Although, Rājendranāme, a "royal" genealogy of the rulers of Coorg, written in 1808, makes no mention of the origin of the lineage, its reading by historian Lewis Rice led him to conclude that the princely line was established by a member of the Ikkeri Nayaka family.[58] Having moved south to the town of Haleri in northern Coorg in the disguise of a wandering Jangama monk, he soon began to attract followers; then, with their help, or their acquiescence, he took possession of the town, and in such manner came to rule the entire country.[58] (See Map 11.) According to the genealogy, the Coorg rajas ("little kings") who ruled from the mid-16th century to the mid-18th century were:
Rulers of Coorg from mid-16th century to mid-18th century[59]
Ruler Period of rule
Vira Raja Not known
Appaji Raja Not known
Mudu Raja 1633–1687
Dodda Virappa 1687–1738
Chikka Virappa 1738–1768
By the late 17th-century, the rajas of Coorg had created an "aggressive and independent" state,[35] which became known for its acts of "wanton cruelty" against enemies,[60] and for its "system of terror" directed at its citizens.[60] Muddu Raja, the Coorg ruler from 1633 to 1687, initially ruled from the town of Haleri, but later moved his capital to Mercara, which he fortified and where he build a palace in 1681.[61] Early during the rule of his successor, Dodda Virappa (1687–1736), the army of the neighboring kingdom of Mysore, under the orders of Wodeyar Chikka Devaraja, attacked and seized Piriyapatna, a territory which abutted Coorg (see Map 11), and which was then being ruled by a kinsman of Dodda Virappa.[61] Buoyed by the victory, the Mysore army soon attacked Coorg itself; however, it had advanced only a short distance, when, while camping overnight on the plain of Palupare, it was surprised by a Coorg ambush.[62] In the ensuing massacre, the Mysore army lost 15,000 men, and the survivors had to beat a hasty retreat.[62] For most of the next two decades, the western reaches of Mysore remained vulnerable to attacks by the Coorg army.[62] In the border district of Yelusavira, the Coorg and Mysore forces fought to a stalemate and, in the end, had to work out a tax sharing arrangement.[62]
In 1724, major hostilities resumed between Coorg and Mysore.[63] Changing his modus operandi from guerrilla skirmishes in the hilly Coorg jungle to open field warfare, Dodda Virappa, attacked the Mysore army in the plains.[63] Catching it off guard, he took in rapid succession six fortresses from Piriyapatna to Arkalgud.[63] The resulting loss of revenue, some 600,000 gold pagodas, was felt in Mysore, and several months later, in August or September 1724, a large army was sent from Seringapatam, the Mysore capital, to Coorg.[63] Upon the Mysore army's arrival in the western region, however, the Coorg forces, returning to guerrilla warfare, retreated into the woods.[64] Emboldened by the lack of resistance, the Mysore forces next mounted an attack on the Coorg hills.[64] There too, they met no resistance.[64] However, a few days into this invasion, the Mysore forces, recalling their ignominious ambush in the 1890s, panicked and retreated during the night.[64] Soon, the Coorg army was attacking the Mysore outposts again.[64] This pattern of back and forth was to continue until the Mysore army was recalled, a few months later, to Seringapatam, leaving the region again vulnerable to the periodic raids of the Coorg army.[64] According to historian Sanjay Subrahmanyam,
The entire episode yields a rare insight into one aspect of war in the 18th century: the (Coorg) forces, lacking cavalry, with a minimum of firearms, lost every major battle, but won the war by dint of two factors.
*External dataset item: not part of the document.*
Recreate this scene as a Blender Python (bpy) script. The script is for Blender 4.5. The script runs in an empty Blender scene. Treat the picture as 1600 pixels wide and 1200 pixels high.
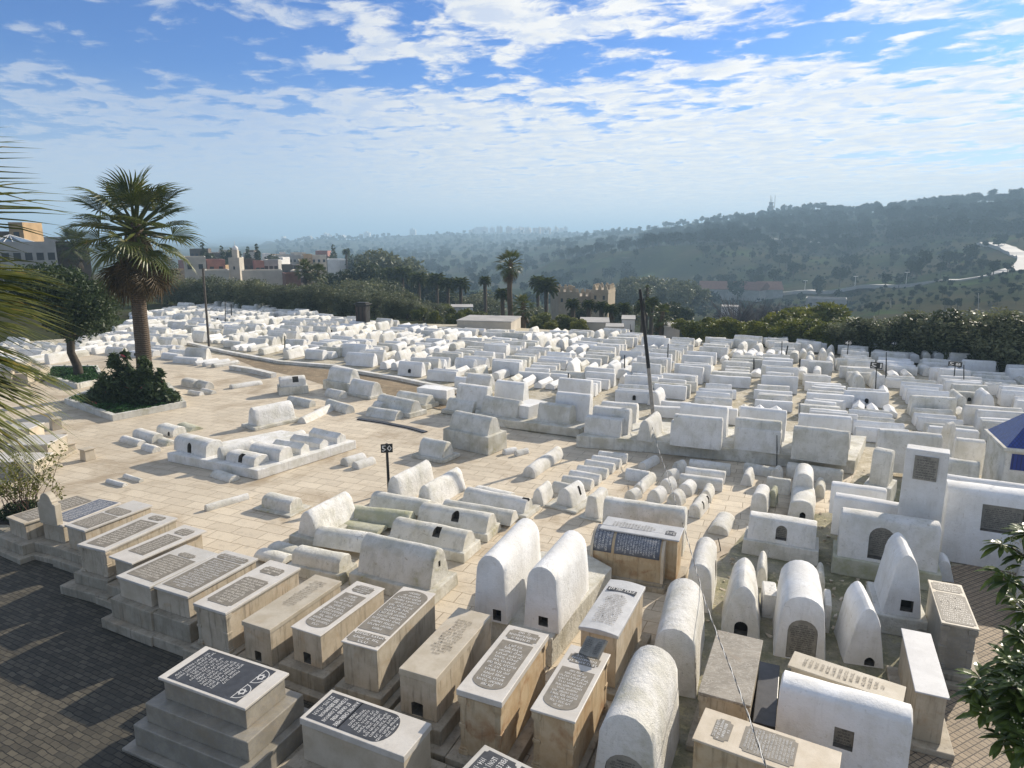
import bpy, bmesh, math, random
from mathutils import Vector, Matrix, noise
R = math.radians
sc = bpy.context.scene
COL = sc.collection
random.seed(7)

# ------------------------------------------------------------------ camera
F_PX = 1063.0; PITCH = math.atan(225 / F_PX); CH = 9.0
cam = bpy.data.cameras.new("camera"); camo = bpy.data.objects.new("camera", cam); COL.objects.link(camo)
cam.sensor_width = 36.0; cam.lens = 36.0 * F_PX / 1600; cam.clip_start = 0.1; cam.clip_end = 40000
camo.location = (0, 0, CH); camo.rotation_euler = (R(90) - PITCH, 0, 0)
sc.camera = camo
# ------------------------------------------------------------------ exposure
sc.view_settings.view_transform = 'Standard'; sc.view_settings.look = 'None'
sc.view_settings.exposure = 0.50; sc.view_settings.gamma = 1.0
sc.cycles.max_bounces = 6; sc.cycles.diffuse_bounces = 3; sc.cycles.volume_bounces = 0
sc.cycles.transparent_max_bounces = 8
sc.cycles.use_denoising = True
# ------------------------------------------------------------------ sun
SAZ, SEL = R(47), R(26)
SUN = Vector((math.sin(SAZ) * math.cos(SEL), math.cos(SAZ) * math.cos(SEL), math.sin(SEL)))
sl = bpy.data.lights.new("sun", 'SUN'); sl.energy = 5.0; sl.angle = R(0.5); sl.color = (1.0, 0.90, 0.76)
so = bpy.data.objects.new("sun", sl); COL.objects.link(so)
so.rotation_euler = SUN.to_track_quat('Z', 'Y').to_euler()
# ------------------------------------------------------------------ sky with altocumulus
W = bpy.data.worlds.new("World"); sc.world = W; W.use_nodes = True
wt = W.node_tree; wn = wt.nodes; wn.clear()
def N(nt, typ, **kw):
    n = nt.nodes.new(typ)
    for k, v in kw.items():
        if k == 'inp':
            for i, val in v.items(): n.inputs[i].default_value = val
        else: setattr(n, k, v)
    return n
def M(nt, op, a, b=None, c=None, clamp=False):
    n = nt.nodes.new('ShaderNodeMath'); n.operation = op; n.use_clamp = clamp
    for i, v in enumerate((a, b, c)):
        if v is None: continue
        if isinstance(v, (int, float)): n.inputs[i].default_value = v
        else: nt.links.new(v, n.inputs[i])
    return n.outputs[0]
def MR(nt, v, a, b, c=0.0, d=1.0, smooth=True):
    n = nt.nodes.new('ShaderNodeMapRange'); n.interpolation_type = 'SMOOTHSTEP' if smooth else 'LINEAR'
    nt.links.new(v, n.inputs[0])
    for i, x in enumerate((a, b, c, d)): n.inputs[i + 1].default_value = x
    return n.outputs[0]
def MIX(nt, f, a, b, mode='MIX'):
    n = nt.nodes.new('ShaderNodeMix'); n.data_type = 'RGBA'; n.blend_type = mode
    for i, v in ((0, f), (6, a), (7, b)):
        if isinstance(v, (int, float)): n.inputs[i].default_value = v
        elif isinstance(v, tuple): n.inputs[i].default_value = v if len(v) == 4 else v + (1,)
        else: nt.links.new(v, n.inputs[i])
    return n.outputs[2]
sky = N(wt, 'ShaderNodeTexSky', sky_type='NISHITA', sun_disc=False, sun_elevation=SEL, sun_rotation=SAZ,
        altitude=400, air_density=1.0, dust_density=0.6, ozone_density=2.5)
tc = N(wt, 'ShaderNodeTexCoord'); sp = N(wt, 'ShaderNodeSeparateXYZ'); wt.links.new(tc.outputs['Generated'], sp.inputs[0])
zc = M(wt, 'MAXIMUM', sp.outputs[2], 0.0)
zz = M(wt, 'ADD', zc, 0.045)
u = M(wt, 'DIVIDE', sp.outputs[0], zz); v = M(wt, 'DIVIDE', sp.outputs[1], zz)
# rows of cloud run a little obliquely
uu = M(wt, 'ADD', M(wt, 'MULTIPLY', u, 1.0), M(wt, 'MULTIPLY', v, 0.10))
vv = M(wt, 'ADD', M(wt, 'MULTIPLY', v, 1.0), M(wt, 'MULTIPLY', u, 0.12))
cb = N(wt, 'ShaderNodeCombineXYZ'); wt.links.new(uu, cb.inputs[0]); wt.links.new(vv, cb.inputs[1])
n1 = N(wt, 'ShaderNodeTexNoise', inp={2: 2.9, 3: 6.0, 4: 0.55, 8: 0.35}); wt.links.new(cb.outputs[0], n1.inputs[0])
n2 = N(wt, 'ShaderNodeTexNoise', inp={2: 0.55, 3: 3.0, 4: 0.5}); wt.links.new(cb.outputs[0], n2.inputs[0])
vo = N(wt, 'ShaderNodeTexVoronoi', feature='SMOOTH_F1', inp={2: 4.2}); vo.inputs['Smoothness'].default_value = 0.6
mixv = N(wt, 'ShaderNodeVectorMath', operation='MULTIPLY_ADD'); wt.links.new(n1.outputs[1], mixv.inputs[0])
mixv.inputs[1].default_value = (0.35, 0.35, 0); wt.links.new(cb.outputs[0], mixv.inputs[2])
wt.links.new(mixv.outputs[0], vo.inputs[0])
def blob(cu, cv, ru, rv, rot=0.0):
    a = M(wt, 'SUBTRACT', u, cu); b = M(wt, 'SUBTRACT', v, cv)
    c, s = math.cos(rot), math.sin(rot)
    p = M(wt, 'DIVIDE', M(wt, 'ADD', M(wt, 'MULTIPLY', a, c), M(wt, 'MULTIPLY', b, s)), ru)
    q = M(wt, 'DIVIDE', M(wt, 'SUBTRACT', M(wt, 'MULTIPLY', b, c), M(wt, 'MULTIPLY', a, s)), rv)
    d = M(wt, 'SQRT', M(wt, 'ADD', M(wt, 'MULTIPLY', p, p), M(wt, 'MULTIPLY', q, q)))
    return MR(wt, d, 0.3, 1.15, 1.0, 0.0)
gap = blob(-1.75, 3.1, 1.6, 1.25, 0.0)
for b in (blob(-0.35, 3.75, 1.3, 0.35, -0.08), blob(1.55, 3.2, 1.3, 0.33, 0.0), blob(4.7, 6.2, 2.4, 1.0, 0.12), blob(-3.2, 4.8, 1.3, 1.0, 0.3)):
    gap = M(wt, 'MAXIMUM', gap, b)
dens = M(wt, 'ADD', M(wt, 'MULTIPLY', n1.outputs[0], 1.0), M(wt, 'MULTIPLY', n2.outputs[0], 0.35))
dens = M(wt, 'SUBTRACT', dens, M(wt, 'MULTIPLY', vo.outputs[0], 0.30))
dens = M(wt, 'SUBTRACT', dens, M(wt, 'MULTIPLY', gap, 0.17))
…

First, the terrain, and the possibility of retreating periodically into the wooded hillside, favoured them, in contrast to their relatively clumsy opponents. Second, the Mysore army could never maintain a permanent presence in the region, given the fact that the Wodeyar kingdom had several open frontiers.[65]
More than a century earlier, Lewis Rice, had written:
Dodda Virappa evinced throughout his long and vigorous reign an unconquerable spirit, and though surrounded by powerful neighbours, neither the number nor the strength of this enemies seems to have relaxed his courage or damped his enterprise. He died in 1736, 78 years old. Two of his wives ascended the funeral pile with the dead body of the Raja.[66]
The ruler was succeeded by his grandson, Chikka Virappa, whose unremarkable rule lasted until 1768, when Coorg was conquered by Haidar Ali, the new sultan of Mysore.[66]